* Start *

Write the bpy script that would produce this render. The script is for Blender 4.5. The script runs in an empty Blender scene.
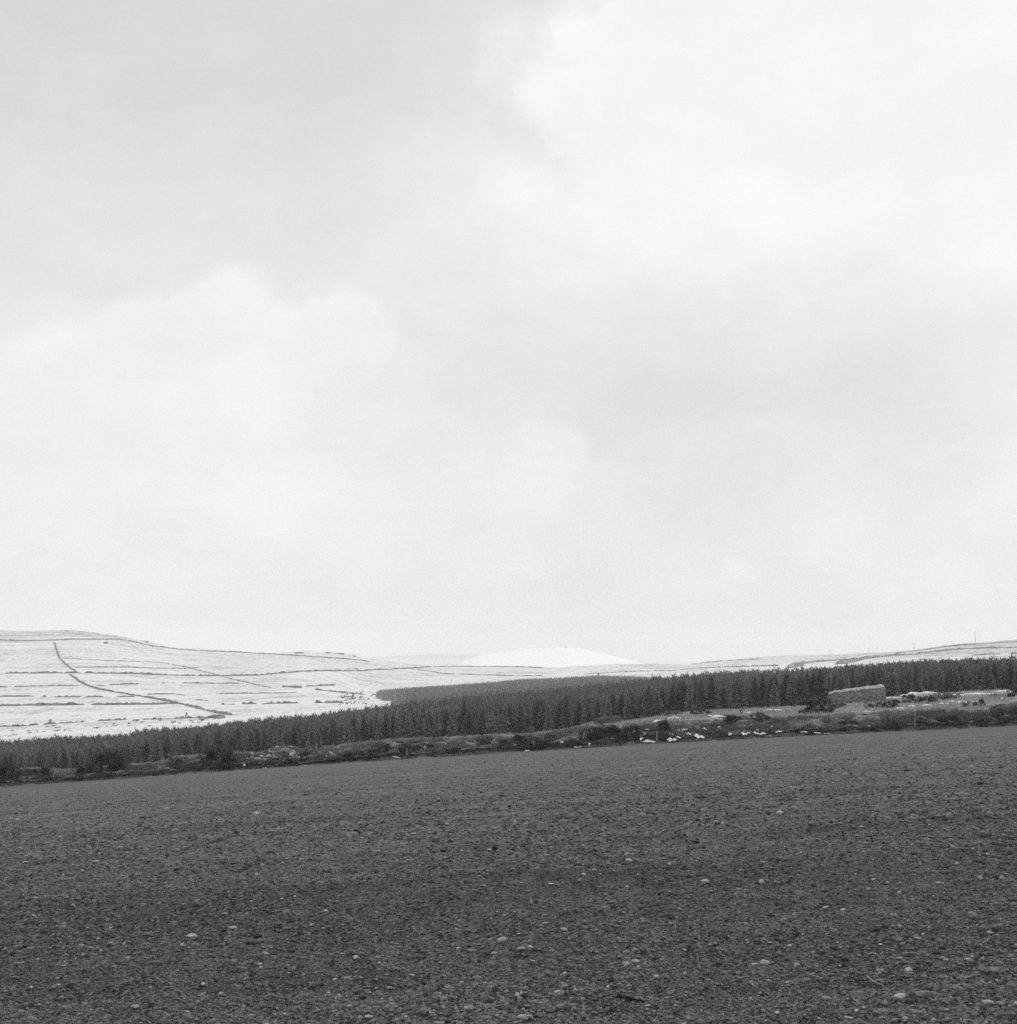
import bpy, math, random
import numpy as np
from mathutils import Vector, Matrix

rnd = random.Random(7)
rng = np.random.default_rng(7)
sc = bpy.context.scene
col = sc.collection
R = math.radians

# ------------------------------------------------------------------ camera model
FPX, CX, CY, HORIZON = 1477.0, 508.5, 512.0, 665.0
EYE = 1.6
TH = math.atan((HORIZON - CY) / FPX)

def UV(px, py):
    cx, cy = (px - CX) / FPX, (CY - py) / FPX
    Y = math.cos(TH) - cy * math.sin(TH)
    Z = math.sin(TH) + cy * math.cos(TH)
    return cx / Y, Z / Y

def profile(pts):
    a = np.array([UV(*p) for p in pts])
    uu, vv = a[:, 0], a[:, 1]
    def f(u):
        u = np.clip(np.asarray(u, float), -0.55, 0.55)
        r = np.interp(u, uu, vv)
        sl = (vv[1] - vv[0]) / (uu[1] - uu[0]); sr = (vv[-1] - vv[-2]) / (uu[-1] - uu[-2])
        r = np.where(u < uu[0], vv[0] + (u - uu[0]) * sl * .5, r)
        r = np.where(u > uu[-1], vv[-1] + (u - uu[-1]) * sr * .5, r)
        return r
    return f

# ------------------------------------------------------------------ noise
def _hash(ix, iy, seed):
    h = (ix.astype(np.int64) * 374761393 + iy.astype(np.int64) * 668265263 + seed * 1442695041) & 0xffffffff
    h = ((h ^ (h >> 13)) * 1274126177) & 0xffffffff
    h = h ^ (h >> 16)
    return (h & 0xffff) / 65535.0

def vnoise(x, y, seed=0):
    ix, iy = np.floor(x), np.floor(y)
    fx, fy = x - ix, y - iy
    fx = fx * fx * (3 - 2 * fx); fy = fy * fy * (3 - 2 * fy)
    a = _hash(ix, iy, seed); b = _hash(ix + 1, iy, seed)
    c = _hash(ix, iy + 1, seed); d = _hash(ix + 1, iy + 1, seed)
    return (a + (b - a) * fx) * (1 - fy) + (c + (d - c) * fx) * fy - .5

# ------------------------------------------------------------------ terrain
DE = 110.0           # distance of the field's far edge
DB = 117.0           # back foot of the hedge bank
edge = profile([(0, 787), (130, 778), (260, 768.5), (390, 760), (520, 752), (650, 744), (780, 737), (887, 732), (1017, 726)])
banktop = profile([(0, 769), (40, 769), (65, 771), (90, 768), (130, 765), (155, 764), (180, 757), (200, 756), (232, 753), (260, 754), (275, 748), (290, 747),
                   (305, 750), (330, 747), (350, 744), (390, 740), (440, 738.5), (500, 735), (540, 735), (560, 731), (575, 727), (592, 724), (606, 727), (650, 723),
                   (700, 721), (750, 719), (800, 717), (850, 714), (880, 713), (900, 713), (945, 709), (965, 712), (985, 709), (1017, 703)])
tops = [(0, 738), (60, 732), (130, 729), (200, 724), (230, 720), (260, 717), (320, 712), (370, 706), (390, 703), (450, 697), (500, 692), (550, 688),
        (600, 683), (650, 678), (700, 673.5), (760, 670), (800, 668), (850, 665), (900, 662), (950, 660), (1017, 659)]
crest = [(-80, 632), (0, 631), (30, 631), (60, 630), (80, 631), (100, 633.5), (125, 637), (150, 642), (175, 648), (200, 649), (260, 653), (300, 652), (330, 652), (350, 653.5),
         (365, 657), (380, 660), (410, 663.5), (440, 665.5), (520, 666.5), (560, 667.5), (590, 665.5), (610, 664), (640, 663.5), (690, 663.5), (720, 660), (750, 658), (780, 656),
         (830, 654.5), (880, 653), (900, 652), (930, 648), (950, 645), (965, 644), (1000, 641), (1017, 640)]
woodtop = [(365, 694), (380, 690), (400, 688), (450, 685), (500, 681), (520, 679), (560, 677.5), (600, 675), (640, 676), (670, 679), (720, 681)]
p150 = profile([(0, 780), (150, 773), (300, 757), (400, 748), (500, 741), (600, 729), (650, 723), (700, 717), (800, 712.5), (860, 709.5), (900, 707), (960, 704), (1017, 699)])
p200 = profile([(0, 779), (150, 771), (300, 756), (400, 746.5), (500, 740), (600, 727.5), (650, 720.5), (700, 713), (800, 709), (830, 704.5), (884, 700.5), (930, 697), (1017, 691.5)])
p235 = profile([(0, 778), (150, 769), (300, 754), (400, 744.5), (500, 738), (600, 725.5), (650, 718), (700, 711.5), (800, 706), (900, 696), (1017, 689)])
p460 = profile([(x, y + 15) for x, y in tops])
p520 = profile([(x, y + 7) for x, y in tops])
def _ip(pts, x):
    return float(np.interp(x, [p[0] for p in pts], [p[1] for p in pts]))
xs = list(range(-120, 1140, 20))
def _t600(x):
    y = _ip(tops, x) - 2
    w = max(0, min(1, (x - 350) / 30)) * max(0, min(1, (730 - x) / 40))
    return y + (max(y, _ip(woodtop, x) + 8.5) - y) * w
def _mid(fr):
    out = []
    for x in xs:
        t, c = _t600(x), _ip(crest, x)
        y = t + (c - t) * (1 - (1 - fr) ** 1.35)
        w = max(0, min(1, (x - 325) / 40)) * max(0, min(1, (730 - x) / 50))
        y2 = t + (_ip(woodtop, x) + 7.5 - t) * min(1, fr / .6)
        if fr > .6:
            y2 = _ip(woodtop, x) + 7.5 + (c - _ip(woodtop, x) - 7.5) * (1 - (1 - (fr - .6) / .4) ** 1.35)
        out.append([x, y * (1 - w) + y2 * w])
    ys = [o[1] for o in out]
    for _ in range(2): ys = [ys[0]] + [(ys[i - 1] + 2 * ys[i] + ys[i + 1]) / 4 for i in range(1, len(ys) - 1)] + [ys[-1]]
    return [(o[0], y) for o, y in zip(out, ys)]
HILL = [(600 + 750 * f, profile(_mid(f))) for f in (.2, .4, .6, .8, .9)]
p600 = profile([(x, _t600(x)) for x in xs])
pcrest = profile(crest)
mount = profile([(-100, 670), (330, 669), (430, 667.5), (455, 666), (464, 662), (471, 658.4), (480, 655.5), (490, 654), (500, 652.5), (520, 650), (540, 648.2), (560, 647), (570, 647), (580, 648), (600, 652), (620, 657), (640, 662), (655, 665), (700, 668), (1100, 668)])
ridge = profile([(-100, 660), (370, 657), (390, 655.5), (430, 654.3), (480, 655), (520, 656), (560, 660), (640, 668), (1100, 668)])
def off(f, d): return lambda u: f(u) - d
RINGS = [(DB, off(banktop, .0075)), (150, p150), (200, p200), (235, p235), (460, p460), (520, p520), (600, p600)] + HILL + [
    (1350, pcrest), (1390, off(pcrest, .0006)), (1600, off(pcrest, .006)), (2600, off(pcrest, .009)), (3500, off(mount, .013)), (3900, off(mount, .003)), (4300, mount),
    (4700, off(mount, .004)), (5300, off(ridge, .003)), (5800, ridge), (6500, off(ridge, .006)), (13000, lambda u: np.full_like(np.asarray(u, float), -.006))]
RD = np.array([r[0] for r in RINGS])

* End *

> **Task statement**: Repeat verbatim all the material, but not the pictures.

> **Final answer**:
Write the bpy script that would produce this render. The script is for Blender 4.5. The script runs in an empty Blender scene.
import bpy, math, random
import numpy as np
from mathutils import Vector, Matrix

rnd = random.Random(7)
rng = np.random.default_rng(7)
sc = bpy.context.scene
col = sc.collection
R = math.radians

# ------------------------------------------------------------------ camera model
FPX, CX, CY, HORIZON = 1477.0, 508.5, 512.0, 665.0
EYE = 1.6
TH = math.atan((HORIZON - CY) / FPX)

def UV(px, py):
    cx, cy = (px - CX) / FPX, (CY - py) / FPX
    Y = math.cos(TH) - cy * math.sin(TH)
    Z = math.sin(TH) + cy * math.cos(TH)
    return cx / Y, Z / Y

def profile(pts):
    a = np.array([UV(*p) for p in pts])
    uu, vv = a[:, 0], a[:, 1]
    def f(u):
        u = np.clip(np.asarray(u, float), -0.55, 0.55)
        r = np.interp(u, uu, vv)
        sl = (vv[1] - vv[0]) / (uu[1] - uu[0]); sr = (vv[-1] - vv[-2]) / (uu[-1] - uu[-2])
        r = np.where(u < uu[0], vv[0] + (u - uu[0]) * sl * .5, r)
        r = np.where(u > uu[-1], vv[-1] + (u - uu[-1]) * sr * .5, r)
        return r
    return f

# ------------------------------------------------------------------ noise
def _hash(ix, iy, seed):
    h = (ix.astype(np.int64) * 374761393 + iy.astype(np.int64) * 668265263 + seed * 1442695041) & 0xffffffff
    h = ((h ^ (h >> 13)) * 1274126177) & 0xffffffff
    h = h ^ (h >> 16)
    return (h & 0xffff) / 65535.0

def vnoise(x, y, seed=0):
    ix, iy = np.floor(x), np.floor(y)
    fx, fy = x - ix, y - iy
    fx = fx * fx * (3 - 2 * fx); fy = fy * fy * (3 - 2 * fy)
    a = _hash(ix, iy, seed); b = _hash(ix + 1, iy, seed)
    c = _hash(ix, iy + 1, seed); d = _hash(ix + 1, iy + 1, seed)
    return (a + (b - a) * fx) * (1 - fy) + (c + (d - c) * fx) * fy - .5

# ------------------------------------------------------------------ terrain
DE = 110.0           # distance of the field's far edge
DB = 117.0           # back foot of the hedge bank
edge = profile([(0, 787), (130, 778), (260, 768.5), (390, 760), (520, 752), (650, 744), (780, 737), (887, 732), (1017, 726)])
banktop = profile([(0, 769), (40, 769), (65, 771), (90, 768), (130, 765), (155, 764), (180, 757), (200, 756), (232, 753), (260, 754), (275, 748), (290, 747),
                   (305, 750), (330, 747), (350, 744), (390, 740), (440, 738.5), (500, 735), (540, 735), (560, 731), (575, 727), (592, 724), (606, 727), (650, 723),
                   (700, 721), (750, 719), (800, 717), (850, 714), (880, 713), (900, 713), (945, 709), (965, 712), (985, 709), (1017, 703)])
tops = [(0, 738), (60, 732), (130, 729), (200, 724), (230, 720), (260, 717), (320, 712), (370, 706), (390, 703), (450, 697), (500, 692), (550, 688),
        (600, 683), (650, 678), (700, 673.5), (760, 670), (800, 668), (850, 665), (900, 662), (950, 660), (1017, 659)]
crest = [(-80, 632), (0, 631), (30, 631), (60, 630), (80, 631), (100, 633.5), (125, 637), (150, 642), (175, 648), (200, 649), (260, 653), (300, 652), (330, 652), (350, 653.5),
         (365, 657), (380, 660), (410, 663.5), (440, 665.5), (520, 666.5), (560, 667.5), (590, 665.5), (610, 664), (640, 663.5), (690, 663.5), (720, 660), (750, 658), (780, 656),
         (830, 654.5), (880, 653), (900, 652), (930, 648), (950, 645), (965, 644), (1000, 641), (1017, 640)]
woodtop = [(365, 694), (380, 690), (400, 688), (450, 685), (500, 681), (520, 679), (560, 677.5), (600, 675), (640, 676), (670, 679), (720, 681)]
p150 = profile([(0, 780), (150, 773), (300, 757), (400, 748), (500, 741), (600, 729), (650, 723), (700, 717), (800, 712.5), (860, 709.5), (900, 707), (960, 704), (1017, 699)])
p200 = profile([(0, 779), (150, 771), (300, 756), (400, 746.5), (500, 740), (600, 727.5), (650, 720.5), (700, 713), (800, 709), (830, 704.5), (884, 700.5), (930, 697), (1017, 691.5)])
p235 = profile([(0, 778), (150, 769), (300, 754), (400, 744.5), (500, 738), (600, 725.5), (650, 718), (700, 711.5), (800, 706), (900, 696), (1017, 689)])
p460 = profile([(x, y + 15) for x, y in tops])
p520 = profile([(x, y + 7) for x, y in tops])
def _ip(pts, x):
    return float(np.interp(x, [p[0] for p in pts], [p[1] for p in pts]))
xs = list(range(-120, 1140, 20))
def _t600(x):
    y = _ip(tops, x) - 2
    w = max(0, min(1, (x - 350) / 30)) * max(0, min(1, (730 - x) / 40))
    return y + (max(y, _ip(woodtop, x) + 8.5) - y) * w
def _mid(fr):
    out = []
    for x in xs:
        t, c = _t600(x), _ip(crest, x)
        y = t + (c - t) * (1 - (1 - fr) ** 1.35)
        w = max(0, min(1, (x - 325) / 40)) * max(0, min(1, (730 - x) / 50))
        y2 = t + (_ip(woodtop, x) + 7.5 - t) * min(1, fr / .6)
        if fr > .6:
            y2 = _ip(woodtop, x) + 7.5 + (c - _ip(woodtop, x) - 7.5) * (1 - (1 - (fr - .6) / .4) ** 1.35)
        out.append([x, y * (1 - w) + y2 * w])
    ys = [o[1] for o in out]
    for _ in range(2): ys = [ys[0]] + [(ys[i - 1] + 2 * ys[i] + ys[i + 1]) / 4 for i in range(1, len(ys) - 1)] + [ys[-1]]
    return [(o[0], y) for o, y in zip(out, ys)]
HILL = [(600 + 750 * f, profile(_mid(f))) for f in (.2, .4, .6, .8, .9)]
p600 = profile([(x, _t600(x)) for x in xs])
pcrest = profile(crest)
mount = profile([(-100, 670), (330, 669), (430, 667.5), (455, 666), (464, 662), (471, 658.4), (480, 655.5), (490, 654), (500, 652.5), (520, 650), (540, 648.2), (560, 647), (570, 647), (580, 648), (600, 652), (620, 657), (640, 662), (655, 665), (700, 668), (1100, 668)])
ridge = profile([(-100, 660), (370, 657), (390, 655.5), (430, 654.3), (480, 655), (520, 656), (560, 660), (640, 668), (1100, 668)])
def off(f, d): return lambda u: f(u) - d
RINGS = [(DB, off(banktop, .0075)), (150, p150), (200, p200), (235, p235), (460, p460), (520, p520), (600, p600)] + HILL + [
    (1350, pcrest), (1390, off(pcrest, .0006)), (1600, off(pcrest, .006)), (2600, off(pcrest, .009)), (3500, off(mount, .013)), (3900, off(mount, .003)), (4300, mount),
    (4700, off(mount, .004)), (5300, off(ridge, .003)), (5800, ridge), (6500, off(ridge, .006)), (13000, lambda u: np.full_like(np.asarray(u, float), -.006))]
RD = np.array([r[0] for r in RINGS])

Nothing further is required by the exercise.